Volume 30: debated on Wednesday 20 February 1895

The text on this page has been created from Hansard archive content, it may contain typographical errors.

*MR. H. W. PAUL (Edinburgh, South) moved the Second Reading of this Bill. He said that it was simply a repealing measure. It proposed to repeal certain words in existing Statutes, and the effect would be to assimilate the Lodger and Occupation Franchises. A vote would thus be given, not only to every lodger whose lodging was worth £10 a year unfurnished, but to all lodgers. He would not attempt to give a legal definition of the terms "lodger" and "occupier," but he would give a popular definition. A lodger was an occupier whose landlord lived on the premises, and an occupier was a lodger whose landlord lived somewhere else. Surely the fitness of a man to exercise the Franchise could not depend upon the place where his landlord resided. No notice of opposition to this Bill appeared upon the Paper, and therefore he hoped that it would receive unanimous assent. In the autumn of last year, the National Union of Conservative Associations in Edinburgh passed a Resolution to the effect that the qualification for a lodger should be the payment of 4s. a week. The result of adopting that Resolution would be to admit five-sixths of the lodgers who were now excluded from the Franchise, and all of whom he desired to admit. The effect of the existing law was to exclude, in many places, every working man who happened to be a lodger; in other words, every working man who did not happen to be married. That was a state of things which no one could desire to continue. He proposed this change in the interests of both political Parties. He concluded by moving that the Bill be read a second time.

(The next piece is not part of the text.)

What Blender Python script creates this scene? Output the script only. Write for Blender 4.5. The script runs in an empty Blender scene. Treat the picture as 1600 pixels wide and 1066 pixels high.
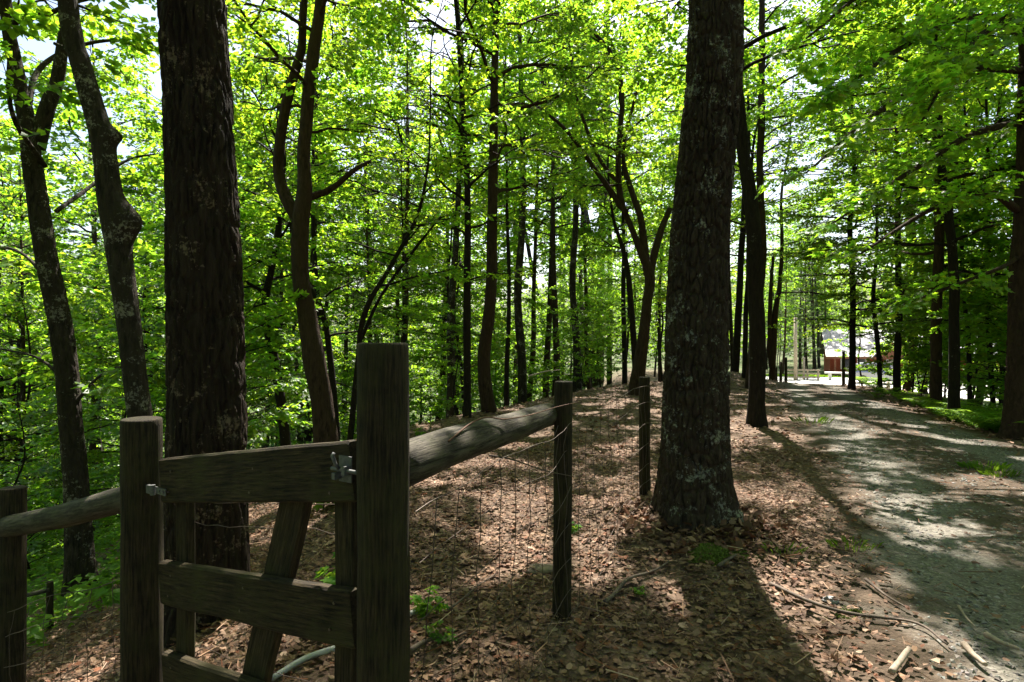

said, he could not agree with the hon. Member's definition of a lodger. He objected to the form in which the hon. Member proposed this fresh legislation. It was the worst form that could be adopted, the Bill containing all sorts of confusing references to several Statutes, each one of which must be studied in order to understand what the Bill would do. In the Schedule five different Acts of Parliament were referred to, and the proposal was to repeal particular sections of those measures. The effect would be to embarrass all those who were concerned with elections. But he not only objected to the Bill because it was piecemeal legislation. He also opposed it because it was an attempt to jerrymander the Constitution just before an appeal to the country. The Bill was nothing less than an impropriety. It being Half-past Five o'clock, the Debate stood adjourned.